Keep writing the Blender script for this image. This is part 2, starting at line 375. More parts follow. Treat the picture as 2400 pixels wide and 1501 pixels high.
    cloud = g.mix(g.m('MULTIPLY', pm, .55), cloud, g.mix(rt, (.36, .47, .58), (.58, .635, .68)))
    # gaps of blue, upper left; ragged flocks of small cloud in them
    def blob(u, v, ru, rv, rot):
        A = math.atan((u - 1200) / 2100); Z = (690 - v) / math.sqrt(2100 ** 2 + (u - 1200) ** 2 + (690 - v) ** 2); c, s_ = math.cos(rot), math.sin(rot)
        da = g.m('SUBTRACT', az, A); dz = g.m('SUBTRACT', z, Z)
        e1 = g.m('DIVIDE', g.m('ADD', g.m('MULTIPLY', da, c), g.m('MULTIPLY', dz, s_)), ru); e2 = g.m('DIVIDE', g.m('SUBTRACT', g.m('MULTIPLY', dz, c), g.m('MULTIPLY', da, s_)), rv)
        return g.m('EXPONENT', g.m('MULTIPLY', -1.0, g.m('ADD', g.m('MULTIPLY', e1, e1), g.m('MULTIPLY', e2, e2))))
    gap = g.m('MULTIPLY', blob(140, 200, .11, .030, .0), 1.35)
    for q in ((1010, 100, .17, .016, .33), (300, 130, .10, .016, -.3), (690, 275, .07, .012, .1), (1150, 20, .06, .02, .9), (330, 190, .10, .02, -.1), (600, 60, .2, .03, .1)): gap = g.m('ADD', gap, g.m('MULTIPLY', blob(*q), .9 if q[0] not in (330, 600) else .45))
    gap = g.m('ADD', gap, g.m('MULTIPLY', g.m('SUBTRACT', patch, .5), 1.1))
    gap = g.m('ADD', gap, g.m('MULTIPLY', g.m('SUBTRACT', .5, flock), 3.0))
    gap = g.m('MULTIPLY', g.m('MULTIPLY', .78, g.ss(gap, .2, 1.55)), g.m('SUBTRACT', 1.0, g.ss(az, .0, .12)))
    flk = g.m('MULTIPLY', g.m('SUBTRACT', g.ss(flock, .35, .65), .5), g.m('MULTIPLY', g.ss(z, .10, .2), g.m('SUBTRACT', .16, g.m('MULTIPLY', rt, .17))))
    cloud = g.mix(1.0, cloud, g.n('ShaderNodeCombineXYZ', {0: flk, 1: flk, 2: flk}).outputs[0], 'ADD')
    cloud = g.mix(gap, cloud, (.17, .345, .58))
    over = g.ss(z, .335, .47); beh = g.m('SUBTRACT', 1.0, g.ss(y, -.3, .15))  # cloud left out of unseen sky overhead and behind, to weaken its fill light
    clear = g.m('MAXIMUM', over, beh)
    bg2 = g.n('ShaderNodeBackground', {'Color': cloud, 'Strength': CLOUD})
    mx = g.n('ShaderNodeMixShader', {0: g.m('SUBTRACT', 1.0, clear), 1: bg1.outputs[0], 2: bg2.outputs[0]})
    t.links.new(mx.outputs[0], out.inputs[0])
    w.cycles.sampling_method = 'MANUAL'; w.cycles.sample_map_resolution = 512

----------

# [YOUR OBJECTIVE]
Take the material above and return all of it exactly.

# [TASK RESPONSE]
Keep writing the Blender script for this image. This is part 2, starting at line 375. More parts follow. Treat the picture as 2400 pixels wide and 1501 pixels high.
    cloud = g.mix(g.m('MULTIPLY', pm, .55), cloud, g.mix(rt, (.36, .47, .58), (.58, .635, .68)))
    # gaps of blue, upper left; ragged flocks of small cloud in them
    def blob(u, v, ru, rv, rot):
        A = math.atan((u - 1200) / 2100); Z = (690 - v) / math.sqrt(2100 ** 2 + (u - 1200) ** 2 + (690 - v) ** 2); c, s_ = math.cos(rot), math.sin(rot)
        da = g.m('SUBTRACT', az, A); dz = g.m('SUBTRACT', z, Z)
        e1 = g.m('DIVIDE', g.m('ADD', g.m('MULTIPLY', da, c), g.m('MULTIPLY', dz, s_)), ru); e2 = g.m('DIVIDE', g.m('SUBTRACT', g.m('MULTIPLY', dz, c), g.m('MULTIPLY', da, s_)), rv)
        return g.m('EXPONENT', g.m('MULTIPLY', -1.0, g.m('ADD', g.m('MULTIPLY', e1, e1), g.m('MULTIPLY', e2, e2))))
    gap = g.m('MULTIPLY', blob(140, 200, .11, .030, .0), 1.35)
    for q in ((1010, 100, .17, .016, .33), (300, 130, .10, .016, -.3), (690, 275, .07, .012, .1), (1150, 20, .06, .02, .9), (330, 190, .10, .02, -.1), (600, 60, .2, .03, .1)): gap = g.m('ADD', gap, g.m('MULTIPLY', blob(*q), .9 if q[0] not in (330, 600) else .45))
    gap = g.m('ADD', gap, g.m('MULTIPLY', g.m('SUBTRACT', patch, .5), 1.1))
    gap = g.m('ADD', gap, g.m('MULTIPLY', g.m('SUBTRACT', .5, flock), 3.0))
    gap = g.m('MULTIPLY', g.m('MULTIPLY', .78, g.ss(gap, .2, 1.55)), g.m('SUBTRACT', 1.0, g.ss(az, .0, .12)))
    flk = g.m('MULTIPLY', g.m('SUBTRACT', g.ss(flock, .35, .65), .5), g.m('MULTIPLY', g.ss(z, .10, .2), g.m('SUBTRACT', .16, g.m('MULTIPLY', rt, .17))))
    cloud = g.mix(1.0, cloud, g.n('ShaderNodeCombineXYZ', {0: flk, 1: flk, 2: flk}).outputs[0], 'ADD')
    cloud = g.mix(gap, cloud, (.17, .345, .58))
    over = g.ss(z, .335, .47); beh = g.m('SUBTRACT', 1.0, g.ss(y, -.3, .15))  # cloud left out of unseen sky overhead and behind, to weaken its fill light
    clear = g.m('MAXIMUM', over, beh)
    bg2 = g.n('ShaderNodeBackground', {'Color': cloud, 'Strength': CLOUD})
    mx = g.n('ShaderNodeMixShader', {0: g.m('SUBTRACT', 1.0, clear), 1: bg1.outputs[0], 2: bg2.outputs[0]})
    t.links.new(mx.outputs[0], out.inputs[0])
    w.cycles.sampling_method = 'MANUAL'; w.cycles.sample_map_resolution = 512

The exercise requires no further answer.